1 Die Aufenthaltsräume werden über dezentrale Öfen mit Stückhold vom eigenen Land beheizt
2 Die Türzargen wurden in alter traditioneller Art und Weise wiederhergestellt

Zukünftig soll die Gemeinschaft mehr gemeinsame Aufenthaltsflächen erhalten. Geplant ist, die Küche mit einem Esszimmer zum Garten orientiert in den Südtrakt zu erweitern und die vormals bestehenden Gartentüren wieder herzustellen. Die den Hauptbau mit den Wirtschaftsbauten verbindende Überdachung soll an das Esszimmer angrenzend wieder als Durchgang ausgebildet werden oder mit einem transparenten Wintergarten erweitert werden.

Zukünftige Genossenschaft

So viel Planung braucht mithelfende Hände. Da der Gemeinschaftsgedanke das Zusammenleben als genossenschaftlichen Zusammenschluss sieht, ist die Gruppe in einer Allmende-Struktur organisiert. Noch als Gesellschaft bürgerlichen Rechts aufgestellt, sucht die Wassermühle weitere Mitglieder für den genossenschaftlichen Überbau. Die kleine Gemeinschaft organisiert sich nach dem Reversibitätsprinzip.

Jede Entscheidung wird danach getroffen, dass sie reversibel und ökologisch vertretbar ist.

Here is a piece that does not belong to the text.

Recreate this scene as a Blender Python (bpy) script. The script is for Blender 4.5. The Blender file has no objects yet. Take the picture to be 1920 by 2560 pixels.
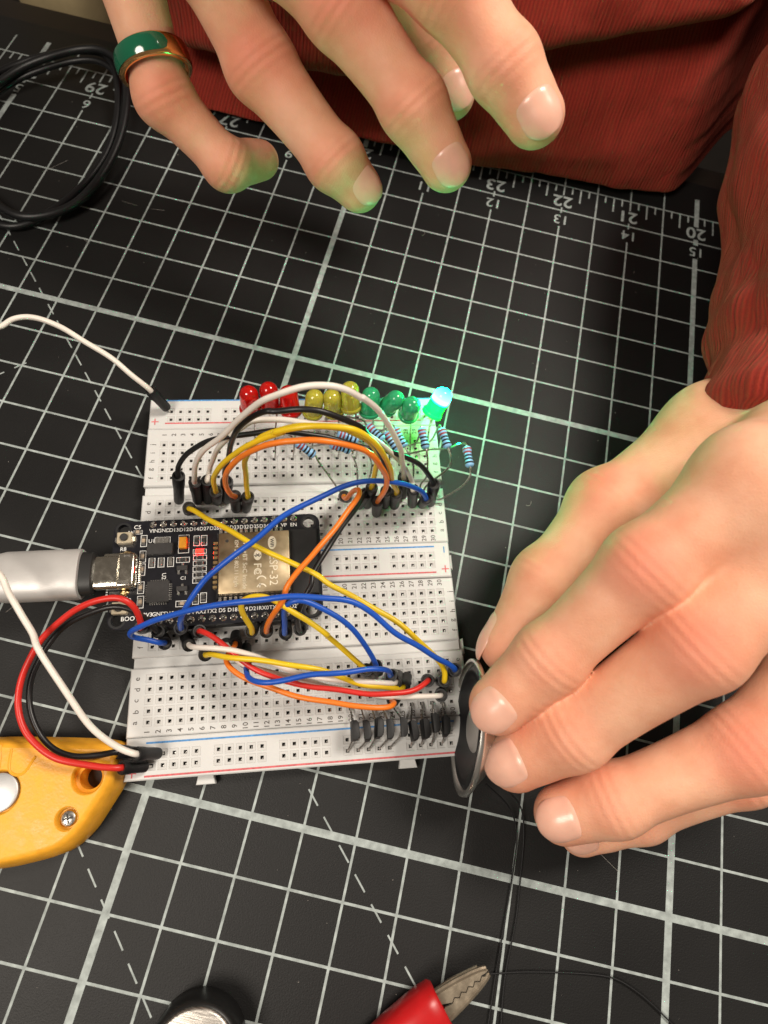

Mit der persönlichen Allmendefähigkeit der Mitglieder ist so eine Kultur geschaffen, in der Dinge angesprochen werden und in Kondensentscheidungen gemeinsam getragen werden.

Im praktischen Zusammenleben werden Küche, Bad, Wohn- und Essbereich gemeinschaftlich genutzt. Mit dem Ausbau der Küche zum großen Gemeinschaftsbereich mit direktem Zugang zum Garten wird auch die Natur weiter gestärkt. Bereits heute ist die zentralen Bedeutung in der Ausrichtung und Anlage der Gartenflächen zu sehen. In der auf die Nutzungen im Gebäude ausgerichteten Gartenanlage ist das am häufigsten aufgesuchte Kräuterbeet dem künftigen Ausgang aus der Küche am nächsten angeordnet.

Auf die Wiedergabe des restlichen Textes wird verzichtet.